Siret was one of the more stable Latin bishoprics founded in medieval Moldavia.
Since the 13th century, missionaries of the mendicant orders, Franciscans and Dominicans, created several Latin Catholic communities in present Romania, for whom the Holy See decided to created bishoprics, south and east of the Carpathians (in Walachia and Moldavia), generally short-lived, like the Diocese of Siret / Seret / Cereten(sis) (Latin adjective), established in 1371.
Catholicism was on the rise among the traditionally Orthodox population due to the political late 14th century context, as the Ottoman advance, nearly encircling the imperial capital Constantinople (conquering (H)Adrianopolis, now Edirne, in 1360), the Byzantine emperors sought a political and hopefully military ally in the Catholic west, which had crusaded against Islam to and in the Middle East before.

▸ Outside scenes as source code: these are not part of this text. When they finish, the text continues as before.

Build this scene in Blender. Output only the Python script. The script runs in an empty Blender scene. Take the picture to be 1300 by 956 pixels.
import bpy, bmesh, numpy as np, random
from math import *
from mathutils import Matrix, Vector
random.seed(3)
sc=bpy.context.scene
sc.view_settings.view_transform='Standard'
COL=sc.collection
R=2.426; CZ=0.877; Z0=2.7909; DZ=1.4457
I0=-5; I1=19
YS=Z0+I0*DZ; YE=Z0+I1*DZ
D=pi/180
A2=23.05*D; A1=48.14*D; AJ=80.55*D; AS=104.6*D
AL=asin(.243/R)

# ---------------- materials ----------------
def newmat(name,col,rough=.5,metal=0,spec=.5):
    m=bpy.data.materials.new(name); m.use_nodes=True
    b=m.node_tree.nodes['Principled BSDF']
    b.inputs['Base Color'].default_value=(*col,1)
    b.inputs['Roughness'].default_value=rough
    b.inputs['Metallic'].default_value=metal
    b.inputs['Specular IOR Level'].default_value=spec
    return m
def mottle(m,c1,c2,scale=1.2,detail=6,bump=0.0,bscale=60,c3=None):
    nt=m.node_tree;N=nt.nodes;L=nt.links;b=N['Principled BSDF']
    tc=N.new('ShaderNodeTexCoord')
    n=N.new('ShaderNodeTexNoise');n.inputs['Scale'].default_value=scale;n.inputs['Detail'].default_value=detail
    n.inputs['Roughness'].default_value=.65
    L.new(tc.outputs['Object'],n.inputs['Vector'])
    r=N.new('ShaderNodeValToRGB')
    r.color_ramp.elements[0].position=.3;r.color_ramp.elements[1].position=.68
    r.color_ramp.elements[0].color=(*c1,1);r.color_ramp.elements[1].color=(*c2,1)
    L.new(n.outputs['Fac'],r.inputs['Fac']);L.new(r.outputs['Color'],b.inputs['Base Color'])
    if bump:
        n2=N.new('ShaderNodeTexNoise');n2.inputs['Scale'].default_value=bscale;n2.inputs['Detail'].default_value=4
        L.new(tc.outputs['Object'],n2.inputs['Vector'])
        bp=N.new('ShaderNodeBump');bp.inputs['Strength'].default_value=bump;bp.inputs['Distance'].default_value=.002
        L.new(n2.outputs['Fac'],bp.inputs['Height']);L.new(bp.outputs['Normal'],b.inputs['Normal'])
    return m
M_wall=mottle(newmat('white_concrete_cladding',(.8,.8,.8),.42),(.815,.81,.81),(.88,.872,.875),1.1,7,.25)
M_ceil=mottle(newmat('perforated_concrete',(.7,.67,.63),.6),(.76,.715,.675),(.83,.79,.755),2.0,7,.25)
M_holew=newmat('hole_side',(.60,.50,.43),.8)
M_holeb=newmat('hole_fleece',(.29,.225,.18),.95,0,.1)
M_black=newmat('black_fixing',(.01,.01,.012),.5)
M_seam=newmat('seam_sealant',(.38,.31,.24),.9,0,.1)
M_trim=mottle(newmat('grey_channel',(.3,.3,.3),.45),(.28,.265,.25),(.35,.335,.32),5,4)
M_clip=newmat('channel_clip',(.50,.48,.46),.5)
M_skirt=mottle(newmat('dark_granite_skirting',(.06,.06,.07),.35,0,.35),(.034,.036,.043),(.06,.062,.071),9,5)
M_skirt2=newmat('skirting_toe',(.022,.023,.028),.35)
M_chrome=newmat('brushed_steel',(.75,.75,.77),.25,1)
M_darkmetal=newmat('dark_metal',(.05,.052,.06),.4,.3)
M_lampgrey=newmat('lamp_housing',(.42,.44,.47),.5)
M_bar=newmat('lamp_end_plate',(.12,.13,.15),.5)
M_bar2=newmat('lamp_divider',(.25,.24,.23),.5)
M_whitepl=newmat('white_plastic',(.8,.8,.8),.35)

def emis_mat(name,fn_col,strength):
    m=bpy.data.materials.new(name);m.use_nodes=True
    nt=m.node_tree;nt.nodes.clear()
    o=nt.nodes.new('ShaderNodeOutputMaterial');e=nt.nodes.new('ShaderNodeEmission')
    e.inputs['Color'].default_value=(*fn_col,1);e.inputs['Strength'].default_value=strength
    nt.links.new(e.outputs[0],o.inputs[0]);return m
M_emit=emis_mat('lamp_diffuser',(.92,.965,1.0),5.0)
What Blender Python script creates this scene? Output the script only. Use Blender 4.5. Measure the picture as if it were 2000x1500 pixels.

Similarly in Moldavia, where Bogdan I obtained virtual independence in 1359 as founding voivode (autonomous prince), seeking aid and protection from Poland, welcomed Latin missionaries, Franciscan Friars Minor (founding a monastery at Siret in 1340) and Dominicans.
Bogdan's son and indirect successor Lațcu of Moldavia (1365-1373) invited a delegation from Rome, promising his and the people's conversion to Catholicism and asked Pope Urban V to send missionaries and erect a Latin diocese in his principality's capital, Siret. On 24 July 1370 the Pope instructed the archbishop of Prague and bishops of Bratislava and Kraków (Cracovia) to verify/complete the sincerity of Laţcu (although his wife remained Orthodox) and mandated them to erect such diocese covering the Moldavian state. Pope Gregory XI established it in 1371, exempt (i.e. directly subject to theHoly See); Polish Franciscan Andrzej Jastrzebiec was consecrated first Bishop by archbishop Florian of Cracovia. The cathedral, dedicated to John the Baptist, was built by queen Margareth, Catholic kin of the Hungarian royal family, which in 1377 had invited Dominicans to Siret.